Take the material below and write it all out again exactly.
========================
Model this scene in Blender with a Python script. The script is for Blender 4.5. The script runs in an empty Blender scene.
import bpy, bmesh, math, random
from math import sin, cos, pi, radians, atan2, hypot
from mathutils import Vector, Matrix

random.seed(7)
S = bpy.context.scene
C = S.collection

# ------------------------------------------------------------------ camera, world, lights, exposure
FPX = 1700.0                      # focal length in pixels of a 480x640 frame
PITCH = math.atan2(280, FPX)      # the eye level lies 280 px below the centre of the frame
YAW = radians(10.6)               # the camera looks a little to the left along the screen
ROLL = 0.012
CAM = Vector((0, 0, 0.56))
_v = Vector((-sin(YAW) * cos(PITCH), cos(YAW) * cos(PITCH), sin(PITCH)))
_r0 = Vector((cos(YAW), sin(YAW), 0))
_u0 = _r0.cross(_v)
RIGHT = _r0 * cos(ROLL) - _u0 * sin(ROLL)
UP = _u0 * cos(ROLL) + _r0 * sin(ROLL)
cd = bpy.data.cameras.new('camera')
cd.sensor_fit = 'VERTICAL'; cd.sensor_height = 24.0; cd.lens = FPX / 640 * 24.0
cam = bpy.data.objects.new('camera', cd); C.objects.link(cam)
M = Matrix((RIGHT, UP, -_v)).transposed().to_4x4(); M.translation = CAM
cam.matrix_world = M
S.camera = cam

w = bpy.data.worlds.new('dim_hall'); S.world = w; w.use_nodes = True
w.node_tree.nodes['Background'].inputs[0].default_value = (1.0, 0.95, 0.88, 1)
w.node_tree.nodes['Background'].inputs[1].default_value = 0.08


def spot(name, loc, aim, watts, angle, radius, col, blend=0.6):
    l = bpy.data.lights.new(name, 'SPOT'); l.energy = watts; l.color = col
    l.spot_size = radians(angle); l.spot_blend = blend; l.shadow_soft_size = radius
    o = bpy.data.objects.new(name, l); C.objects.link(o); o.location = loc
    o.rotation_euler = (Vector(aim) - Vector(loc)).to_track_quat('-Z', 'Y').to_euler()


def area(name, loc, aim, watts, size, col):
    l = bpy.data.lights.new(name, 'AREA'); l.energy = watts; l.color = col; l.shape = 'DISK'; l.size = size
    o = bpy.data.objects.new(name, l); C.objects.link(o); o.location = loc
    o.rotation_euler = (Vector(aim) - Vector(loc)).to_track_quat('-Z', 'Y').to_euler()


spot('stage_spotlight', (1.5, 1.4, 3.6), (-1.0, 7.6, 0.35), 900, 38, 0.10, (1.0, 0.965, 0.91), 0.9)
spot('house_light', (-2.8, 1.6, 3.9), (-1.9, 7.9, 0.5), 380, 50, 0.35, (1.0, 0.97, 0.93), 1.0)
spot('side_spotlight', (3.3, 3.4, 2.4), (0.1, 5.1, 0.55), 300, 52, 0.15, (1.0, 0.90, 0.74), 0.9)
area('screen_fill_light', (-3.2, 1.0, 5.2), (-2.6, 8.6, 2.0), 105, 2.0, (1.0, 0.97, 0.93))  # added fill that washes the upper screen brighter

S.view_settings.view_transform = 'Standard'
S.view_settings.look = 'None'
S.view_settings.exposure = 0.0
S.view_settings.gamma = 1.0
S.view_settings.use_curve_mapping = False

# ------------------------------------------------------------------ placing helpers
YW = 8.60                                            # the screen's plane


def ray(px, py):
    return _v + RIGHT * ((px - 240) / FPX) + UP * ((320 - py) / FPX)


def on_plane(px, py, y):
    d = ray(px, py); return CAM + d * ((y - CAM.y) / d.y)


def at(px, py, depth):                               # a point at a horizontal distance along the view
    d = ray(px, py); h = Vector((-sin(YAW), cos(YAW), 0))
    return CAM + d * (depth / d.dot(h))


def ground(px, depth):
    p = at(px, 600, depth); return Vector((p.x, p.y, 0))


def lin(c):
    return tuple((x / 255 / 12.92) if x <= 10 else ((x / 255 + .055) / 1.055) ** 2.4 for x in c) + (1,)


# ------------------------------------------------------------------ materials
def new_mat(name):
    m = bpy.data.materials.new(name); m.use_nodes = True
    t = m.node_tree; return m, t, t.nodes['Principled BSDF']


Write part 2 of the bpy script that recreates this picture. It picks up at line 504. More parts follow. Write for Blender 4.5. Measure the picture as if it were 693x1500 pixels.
========================
COMPLETED EXERCISE:
Model this scene in Blender with a Python script. The script is for Blender 4.5. The script runs in an empty Blender scene.
import bpy, bmesh, math, random
from math import sin, cos, pi, radians, atan2, hypot
from mathutils import Vector, Matrix

random.seed(7)
S = bpy.context.scene
C = S.collection

# ------------------------------------------------------------------ camera, world, lights, exposure
FPX = 1700.0                      # focal length in pixels of a 480x640 frame
PITCH = math.atan2(280, FPX)      # the eye level lies 280 px below the centre of the frame
YAW = radians(10.6)               # the camera looks a little to the left along the screen
ROLL = 0.012
CAM = Vector((0, 0, 0.56))
_v = Vector((-sin(YAW) * cos(PITCH), cos(YAW) * cos(PITCH), sin(PITCH)))
_r0 = Vector((cos(YAW), sin(YAW), 0))
_u0 = _r0.cross(_v)
RIGHT = _r0 * cos(ROLL) - _u0 * sin(ROLL)
UP = _u0 * cos(ROLL) + _r0 * sin(ROLL)
cd = bpy.data.cameras.new('camera')
cd.sensor_fit = 'VERTICAL'; cd.sensor_height = 24.0; cd.lens = FPX / 640 * 24.0
cam = bpy.data.objects.new('camera', cd); C.objects.link(cam)
M = Matrix((RIGHT, UP, -_v)).transposed().to_4x4(); M.translation = CAM
cam.matrix_world = M
S.camera = cam

w = bpy.data.worlds.new('dim_hall'); S.world = w; w.use_nodes = True
w.node_tree.nodes['Background'].inputs[0].default_value = (1.0, 0.95, 0.88, 1)
w.node_tree.nodes['Background'].inputs[1].default_value = 0.08


def spot(name, loc, aim, watts, angle, radius, col, blend=0.6):
    l = bpy.data.lights.new(name, 'SPOT'); l.energy = watts; l.color = col
    l.spot_size = radians(angle); l.spot_blend = blend; l.shadow_soft_size = radius
    o = bpy.data.objects.new(name, l); C.objects.link(o); o.location = loc
    o.rotation_euler = (Vector(aim) - Vector(loc)).to_track_quat('-Z', 'Y').to_euler()


def area(name, loc, aim, watts, size, col):
    l = bpy.data.lights.new(name, 'AREA'); l.energy = watts; l.color = col; l.shape = 'DISK'; l.size = size
    o = bpy.data.objects.new(name, l); C.objects.link(o); o.location = loc
    o.rotation_euler = (Vector(aim) - Vector(loc)).to_track_quat('-Z', 'Y').to_euler()


spot('stage_spotlight', (1.5, 1.4, 3.6), (-1.0, 7.6, 0.35), 900, 38, 0.10, (1.0, 0.965, 0.91), 0.9)
spot('house_light', (-2.8, 1.6, 3.9), (-1.9, 7.9, 0.5), 380, 50, 0.35, (1.0, 0.97, 0.93), 1.0)
spot('side_spotlight', (3.3, 3.4, 2.4), (0.1, 5.1, 0.55), 300, 52, 0.15, (1.0, 0.90, 0.74), 0.9)
area('screen_fill_light', (-3.2, 1.0, 5.2), (-2.6, 8.6, 2.0), 105, 2.0, (1.0, 0.97, 0.93))  # added fill that washes the upper screen brighter

S.view_settings.view_transform = 'Standard'
S.view_settings.look = 'None'
S.view_settings.exposure = 0.0
S.view_settings.gamma = 1.0
S.view_settings.use_curve_mapping = False

# ------------------------------------------------------------------ placing helpers
YW = 8.60                                            # the screen's plane


def ray(px, py):
    return _v + RIGHT * ((px - 240) / FPX) + UP * ((320 - py) / FPX)


def on_plane(px, py, y):
    d = ray(px, py); return CAM + d * ((y - CAM.y) / d.y)


def at(px, py, depth):                               # a point at a horizontal distance along the view
    d = ray(px, py); h = Vector((-sin(YAW), cos(YAW), 0))
    return CAM + d * (depth / d.dot(h))


def ground(px, depth):
    p = at(px, 600, depth); return Vector((p.x, p.y, 0))


def lin(c):
    return tuple((x / 255 / 12.92) if x <= 10 else ((x / 255 + .055) / 1.055) ** 2.4 for x in c) + (1,)


# ------------------------------------------------------------------ materials
def new_mat(name):
    m = bpy.data.materials.new(name); m.use_nodes = True
    t = m.node_tree; return m, t, t.nodes['Principled BSDF']


Write part 2 of the bpy script that recreates this picture. It picks up at line 504. More parts follow. Write for Blender 4.5. Measure the picture as if it were 693x1500 pixels.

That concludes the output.